Perché Filippo Turetta rischia lo stalking e la premeditazione: «Ha installato un’app sul telefono di Giulia Cecchettin»
La procura di Venezia ha chiuso le indagini sull’omicidio di Giulia Cecchettin. I pubblici ministeri si apprestano quindi a chiedere il rinvio a giudizio per Filippo Turetta. Al quale contestano, oltre che l’omicidio, anche la premeditazione, la crudeltà, l’efferatezza, il sequestro di persona, il porto d’armi, l’occultamento di cadavere e lo stalking. Quest’ultima accusa però non viene soltanto dai messaggi che Turetta mandava all’ex fidanzata dopo la fine del loro rapporto. Ma da un’app installata sul cellulare della vittima che gli consentiva di monitorarne gli spostamenti.

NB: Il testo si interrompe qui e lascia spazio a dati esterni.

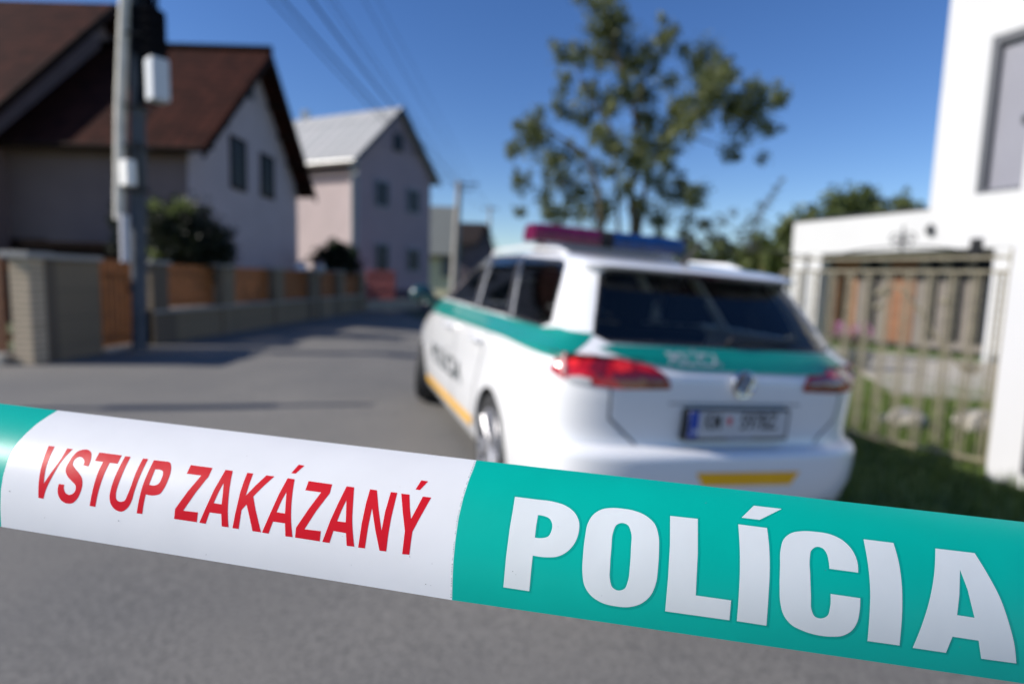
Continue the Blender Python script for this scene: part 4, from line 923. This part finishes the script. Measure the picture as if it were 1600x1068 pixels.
# tailgate seams
mapped('seam', [[(-.648, .90), (-.640, .90), (-.628, .735), (-.50, .624), (-.505, .616), (-.636, .728)]], rearfn(.0015), m_under, d=.05)
mapped('seam', [[(.648, .90), (.640, .90), (.628, .735), (.50, .624), (.505, .616), (.636, .728)]], rearfn(.0015), m_under, d=.05)
mapped('lower_apron', [[(-.62, .33), (.62, .33), (.66, .25), (.5, .20), (-.5, .20), (-.66, .25)]], arcfn(.004), m_under, d=.05)
mapped('plate_recess_edge', [[(-.36, .812), (.36, .812), (.37, .806), (-.37, .806)]], rearfn(.003), mat('grey_gap_line', (.10, .10, .11), .6), d=.05)  # thin grey line above the number plate
# tail lights
m_red = mat('red_lens', (.40, .006, .012), .16, coat=.5, var=.5, vscale=9)
m_redd = mat('dark_lens', (.17, .005, .012), .10, coat=1.0)
m_redb = mat('bright_red_lens', (.75, .02, .02), .12, coat=1.0)
LT_ = [(.935, .912), (.895, .958), (.842, 1.012, 1), (.825, 1.014, 1), (.70, 1.002, 1), (.52, .980, 1), (.435, .962, 1), (.385, .925, 1), (.368, .885, 1), (.372, .874), (.60, .866), (.80, .876), (.87, .888)]
for sg in (-1, 1):
    lp = [(p[0]*sg, p[1]) + ((1,) if len(p) > 2 else ()) for p in LT_]
    t_ = mapped('tail_light', [smoothloop(lp)], arcfn(.006), m_red, d=.03)
    mapped('reflector', [[(sg*.60, .874), (sg*.44, .878), (sg*.40, .90), (sg*.42, .935), (sg*.60, .965), (sg*.645, .92)]], arcfn(.009), m_redd, t_, d=.03)
    mapped('reflector', [[(sg*.70, .905), (sg*.66, .95), (sg*.64, .99), (sg*.68, .995), (sg*.74, .95)]], arcfn(.009), m_redd, t_, d=.03)
    for s0, z0, r_ in ((.80, .972, .032), (.60, .962, .026), (.565, .965, .022)):
        mapped('lamp_cup', [[(sg*(s0+r_*math.cos(k*.5236)), z0+r_*math.sin(k*.5236)) for k in range(12)]], arcfn(.011), m_redb, t_, d=.03)
    mapped('reversing_light', [[(sg*.73, .876), (sg*.84, .878), (sg*.83, .898), (sg*.78, .908), (sg*.73, .900)]], arcfn(.011), mat('clear_lens', (.5, .5, .5) if sg < 0 else (.25, .03, .04), .2), t_, d=.03)
    mb = MB(); 
    pn = arc(sg*.895, .965); c = pn[0]+pn[1]*.004
    mb.tube([arc(sg*(.85), .89)[0]+arc(sg*.85, .89)[1]*.004, arc(sg*.848, .93)[0]+arc(sg*.848, .93)[1]*.010, arc(sg*.842, .965)[0]+arc(sg*.842, .965)[1]*.010, arc(sg*.835, 1.0)[0]+arc(sg*.865, 1.0)[1]*.004], [.006, .013, .013, .006], 10)
    carpart('chrome_rib', mb.v, mb.f, mat('pink_white_lens', (.9, .45, .42), .12, coat=1), t_)
# number plate
npl = mapped('number_plate', [[(-.285, .645), (.285, .645), (.285, .793), (-.285, .793)]], lambda x, z: Vector((x, .045, z)), m_black)
def flatbox(name, x0, x1, z0, z1, y0, y1, m, parent): 
    mb = MB().bx(x0, x1, y0, y1, z0, z1); return carpart(name, mb.v, mb.f, m, parent, False)
flatbox('plate_holder', -.285, .285, .645, .793, .046, .10, m_black, npl)
flatbox('plate_face', -.270, .270, .660, .783, .040, .0449, mat('plate_white', (.55, .55, .56), .35), npl)
flatbox('country_band', -.270, -.222, .662, .781, .0375, .0399, mat('plate_blue', (.01, .06, .38), .35), npl)
def text(name, s, size, m, parent, fn, bold=0.0, condense=1.0, d=None):
    cu = bpy.data.curves.new('t', 'FONT'); cu.body = s; cu.size = size; cu.offset = bold; cu.align_x = 'CENTER'; cu.align_y = 'CENTER'; cu.resolution_u = 4
    to = bpy.data.objects.new('t', cu); COL.objects.link(to); dg = bpy.context.evaluated_depsgraph_get(); dg.update(); me = bpy.data.meshes.new_from_object(to.evaluated_get(dg)); 
    v = [fn(p.co.x*condense, p.co.y) for p in me.vertices]; f = [tuple(p.vertices) for p in me.polygons]
    bpy.data.objects.remove(to); return carpart(name, v, f, m, parent, False)
text('plate_lettering', 'KM', .105, m_black, npl, lambda a, b_: Vector((-.145+a, .039, .732+b_)), .002, .62)
text('plate_lettering', '597BZ', .105, m_black, npl, lambda a, b_: Vector((.105+a, .039, .732+b_)), .002, .72)
mb = MB().prism([(-.07, .0385, .755), (-.045, .0385, .755), (-.045, .0385, .73), (-.0575, .0385, .715), (-.07, .0385, .73)], (0, .001, 0)); carpart('crest', mb.v, mb.f, mat('crest_red', (.6, .03, .04), .4), npl, False)
text('plate_lettering', 'SK', .03, mat('plate_mark', (.8, .8, .8), .4), npl, lambda a, b_: Vector((-.238+a, .0368, .69+b_)), .001, .8)
flatbox('holder_print', -.06, .08, .650, .668, .0435, .0449, mat('holder_blue', (.12, .16, .30), .4), npl)
# badge
m_chrome = mat('chrome', (.75, .75, .77), .08, metal=1.0)
by = rearY(0, .905)-.004
mb = MB(); c0 = Vector((.01, by-.012, .905))
mb.tube([c0+Vector((.056*math.cos(k*math.pi/16), 0, .056*math.sin(k*math.pi/16))) for k in range(33)], .008, 8, cap=False)
bd = carpart('badge', mb.v, mb.f, m_chrome, car)
mb = MB(); mb.tube([c0+Vector((0, .02, 0)), c0+Vector((0, .004, 0))], .052, 24); carpart('disc', mb.v, mb.f, mat('badge_blue_grey', (.05, .07, .12), .2, coat=1), bd)
mb = MB()
def bar(x0, z0, x1, z1): mb.tube([c0+Vector((x0, -.002, z0)), c0+Vector((x1, -.002, z1))], .0055, 6)
bar(-.026, .046, 0, .008); bar(.026, .046, 0, .008); bar(-.048, .016, -.024, -.044); bar(-.024, -.044, 0, -.004); bar(0, -.004, .024, -.044); bar(.024, -.044, .048, .016)
carpart('monogram', mb.v, mb.f, m_chrome, bd)
text('police_lettering', 'POLÍCIA', .072, mat('silver_print', (.42, .47, .47), .3, metal=.3), car, lambda a, b_: Vector((-.225+a, rearY(-.225+a, 1.0+b_)-.0115, 1.0+b_)), .003, 1.05)
text('police_lettering', 'POLÍCIA', .21, mat('dark_print', (.03, .045, .05), .4), car, lambda a, b_: Vector((-(halfw(2.42-a, .60+b_)+.004), 2.42-a, .60+b_)), .004, 1.55)
text('police_lettering', 'POLÍCIA', .21, mat('dark_print', (.03, .045, .05), .4), car, lambda a, b_: Vector(((halfw(2.42+a, .60+b_)+.004), 2.42+a, .60+b_)), .004, 1.55)
# wheels
def wheel(yc, sg, steer):
    t = MB(); prof = [(-.10, .215), (-.105, .27), (-.095, .302), (-.07, .315), (0, .318), (.07, .315), (.095, .302), (.105, .27), (.10, .215)]; n_ = 40; vs = []; fs = []
    for i in range(n_):
        a = 2*math.pi*i/n_
        for x, r_ in prof: vs.append((x, r_*math.cos(a), r_*math.sin(a)))
    k = len(prof)
    for i in range(n_):
        for j in range(k-1): fs.append((i*k+j, ((i+1) % n_)*k+j, ((i+1) % n_)*k+j+1, i*k+j+1))
    Mx = Matrix.Translation((sg*.778, yc, .318))@Matrix.Rotation(steer, 4, 'Z')
    w_ = bpy.data.objects.new('wheel', None); COL.objects.link(w_); w_.parent = car; w_.location = (sg*.778, yc, .318); w_.rotation_euler = (0, 0, steer)
    carpart('tyre', vs, fs, m_rubber, w_)
    mb = MB(); o_ = sg*.095
    mb.tube([(o_*.2, 0, 0), (o_*.95, 0, 0)], .055, 16)
    for r_, x in ((.213, .6), (.205, 1.0)):
        pts = [(o_*x, r_*math.cos(a*math.pi/20), r_*math.sin(a*math.pi/20)) for a in range(41)]; mb.tube(pts, .012, 6, cap=False)
    for q in range(10):
        a = q*math.pi/5+(.12 if q % 2 else -.12); mb.tube([(o_*.8, .04*math.cos(a), .04*math.sin(a)), (o_*.98, .12*math.cos(a), .12*math.sin(a)), (o_*.98, .205*math.cos(a), .205*math.sin(a))], [.022, .018, .02], 6)
    carpart('rim', mb.v, mb.f, m_alloy, w_)
    mb = MB(); mb.tube([(o_*-.1, 0, 0), (o_*.25, 0, 0)], .15, 24); carpart('brake_disc', mb.v, mb.f, m_black, w_)
for yc, st in ((1.08, 0), (3.70, -R(19))):
    for sg in (-1, 1): wheel(yc, sg, st)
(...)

E così organizzare il «piano criminoso» che ha portato all’omicidio. Ma nelle carte c’è di più. Ovvero gli elementi di prova di un piano costruito nel dettaglio.
Manette, cordame, badili, sacchi neri
Turetta su internet ha effettuato ricerche relative a nastro isolante, manette, cordame, badili e sacchi neri. E poi andando a studiare i dettagli della fuga. Procurandosi soldi contanti, abiti puliti, provviste, per ridurre al minimo il contatto con terzi. Ha anche cercato le località in cui si poteva occultare più facilmente il corpo dopo l’omicidio. Ovvero il lago di Barcis in Friuli. E si era procurato cartine stradali per poter fuggire senza usare i navigatori elettronici. Anche le dichiarazioni delle amiche di lei sono servite a formulare l’accusa di stalking. Ora la parola passa al Gup.